First reading of Sawako Nakayasu's 'Couch' (4)

Hank Lazer

Is a first reading possible? Perhaps a quick reading, or a reading on the fly… Inevitably, even my quick reading has a trail – from learning to read (“sound it out”), to habits learned in school (close reading; theme-based reading; the ongoing baggage of New Criticism), to the informed readings we are expected to practice in essays and reviews. There are plenty of other theoretical, historical, and cultural frameworks that (for me) might become a part of subsequent readings. In this reading, what I mean by a first reading is one that does not reach much beyond my initial impressions and thoughts. Or, another way to think of a first reading is (ideally) a radical empiricism, or a reading that moves in the direction of beginner’s mind.

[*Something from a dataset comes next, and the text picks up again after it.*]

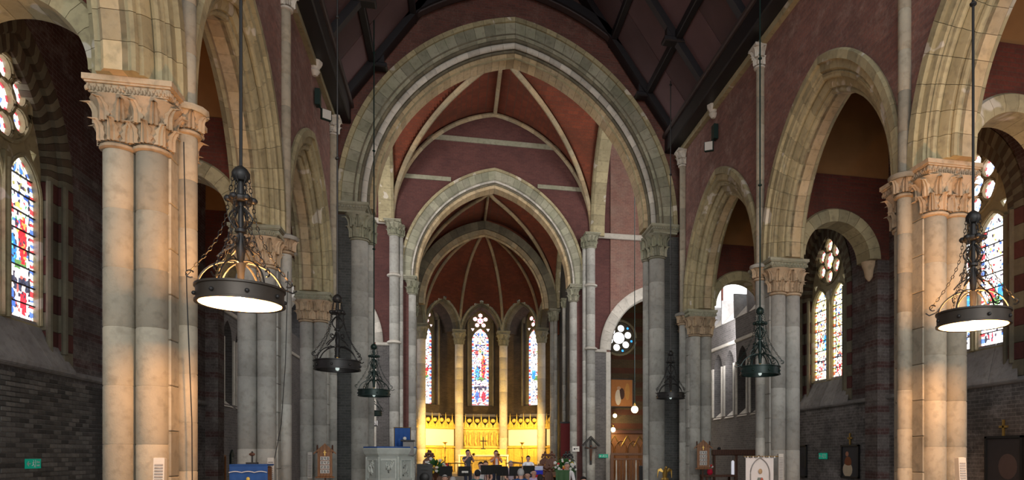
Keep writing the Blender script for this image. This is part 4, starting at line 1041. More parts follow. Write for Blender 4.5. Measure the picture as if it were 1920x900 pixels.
# ------------------------------------------------------------------ blue draped stand with cross, hymn boards
t = thing('draped_lectern', 'stand draped in blue cloth with wavy white trim before the second left pier', 'lectern', (-3.42, 13.0, 0))
B().box(-.27, .27, -.2, .2, 0, 1.42, b=.02).obj('stand', M['oak'], t)
def drape(w, h, z, mat, parent, name='cloth', folds=9, amp=.018, y=-.22):
    b = B(); n = 40; vs = []; m = 8
    for j in range(m+1):
        for i in range(n+1): vs.append((-w/2+w*i/n, y-amp*math.sin(i*folds*2*PI/n/2)*(j/m), z-h*j/m))
    fs = [(j*(n+1)+i, (j+1)*(n+1)+i, (j+1)*(n+1)+i+1, j*(n+1)+i+1) for j in range(m) for i in range(n)]
    k = len(vs); vs += [(x, yy+.015, zz) for x, yy, zz in vs]; fs += [tuple(q+k for q in f[::-1]) for f in fs]
    return b.add(vs, fs).obj(name, M[mat], parent, smooth=True)
drape(.6, 1.1, 1.45, 'blue', t); B().box(-.3, .3, -.23, .22, 1.43, 1.46, b=.01).obj('cloth_top', M['blue'], t)
B().tube([(-.3+.6*i/30, -.25, 1.32+.018*abs(math.sin(i*PI/10))) for i in range(31)], .008, 5).obj('white_trim', M['white'], t)
g = B(); g.ball((0, -.25, 1.13), .05, .012, .06); g.ball((0, -.25, 1.21), .03, .012, .035); g.add([(-.1, -.25, 1.02), (.1, -.25, 1.02), (0, -.255, 1.16)], [(0, 1, 2)]); g.obj('gold_motif', M['gold'], t, smooth=True)
t = thing('standing_crucifix', 'small dark crucifix standing on the blue draped lectern', 'crucifix', (-3.42, 13.0, 1.46))
B().box(-.09, .09, -.05, .05, 0, .03).obj('foot', M['black'], t); B().box(-.012, .012, -.012, .012, .03, .22).obj('post', M['black'], t); B().ball((0, -.01, .17), .05, .02, .03).obj('figure', M['brown'], t, smooth=True)
def hymn_board(x, y, z, rz, label, w=.34, h=.62):
    t = thing('hymn_board', label, 'hymn board', (x, y, z), rz); b_ = M['oak']
    B().box(-w/2, w/2, -.03, .02, 0, h, b=.006).obj('board', b_, t)
    B().add([(-w/2-.03, -.03, h), (w/2+.03, -.03, h), (0, -.03, h+.16), (-w/2-.03, .02, h), (w/2+.03, .02, h), (0, .02, h+.16)], [(0, 1, 2), (5, 4, 3), (0, 3, 4, 1), (1, 4, 5, 2), (2, 5, 3, 0)]).obj('gable', b_, t)
    for q in (-1, 1):
        B().add([(q*(w/2+.09), yy, h-.07+zz) for yy in (-.05, .03) for zz in (0, .035)]+[(0, yy, h+.16+zz) for yy in (-.05, .03) for zz in (0, .045)],
                [(0, 1, 3, 2), (4, 6, 7, 5), (0, 4, 5, 1), (1, 5, 7, 3), (3, 7, 6, 2), (2, 6, 4, 0)]).obj('gable_rail', b_, t)
        B().lathe([(.022, h-.04), (.022, h+.14), (.008, h+.17)], 8).obj('finial', M['brown'], t, (q*(w/2+.005), 0, 0))
    g = B(); g.box(-.008, .008, -.036, -.03, h-.1, h+.03); g.box(-.035, .035, -.036, -.03, h-.03, h-.014); g.obj('gilt_cross', M['brass'], t)
    B().box(-w/2-.05, w/2+.05, -.05, .03, -.04, 0, b=.01).obj('base_rail', b_, t)
    for r_, row in enumerate(('346', '342', '200', '366')):
        for c_, ch in enumerate(row):
            x0 = -.105+c_*.072; z0 = h-.215-r_*.108
            cd = B().box(x0, x0+.066, -.036, -.03, z0, z0+.092).obj('number_card', M['card'], t)
            g = B(); digit(g, Matrix.Identity(4), ch, x0+.017, z0+.014, .034, .064, .011, -.039, -.036); g.obj('number', M['ink'], cd)
    return t
hymn_board(-3.14, 18.3, 1.09, .1, 'gabled oak hymn board with number cards 346 342 200 366 on the left pier')
hymn_board(7.13, 19.2, 1.25, -.25, 'gabled oak hymn board with number cards before the third right pier', .36, .62)
for nm_, x, y in (('left', -3.14, 18.3), ('right', 7.13, 19.2)):
    pass
bpy.data.objects['hymn_board']['label'] = 'gabled oak hymn board with number cards 346 342 200 366 beside the pulpit'
for nm_, x, y, z1 in (('left', -3.14, 18.33, 1.06), ('right', 7.13, 19.23, 1.22)):
    t = thing('board_stand', 'thin wooden pole stand carrying the %s hymn board' % nm_, 'stand', (x, y, 0))
    B().box(-.02, .02, .0, .03, .02, z1).obj('pole', M['brown'], t); B().lathe([(.16, 0), (.16, .03), (.03, .05)], 12).obj('foot', M['brown'], t)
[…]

So, a quick first reading: what strikes me first is the deliberate absurdity of the prose poem’s plot. The prose poem sets up its own logical world, with the ants as the doers, as the ones called upon to solve the divorce difficulties of the unnamed couple – human? something else? It is interesting that what they are is unnamed. The penumbra of the absurd spreads as we read. The first substitution – for lawyer, counselor, relative, friend, advocate – breaks the simple logic of the poem. Until the ants appear — “they give up and decide to call the ants” — all is “normal.”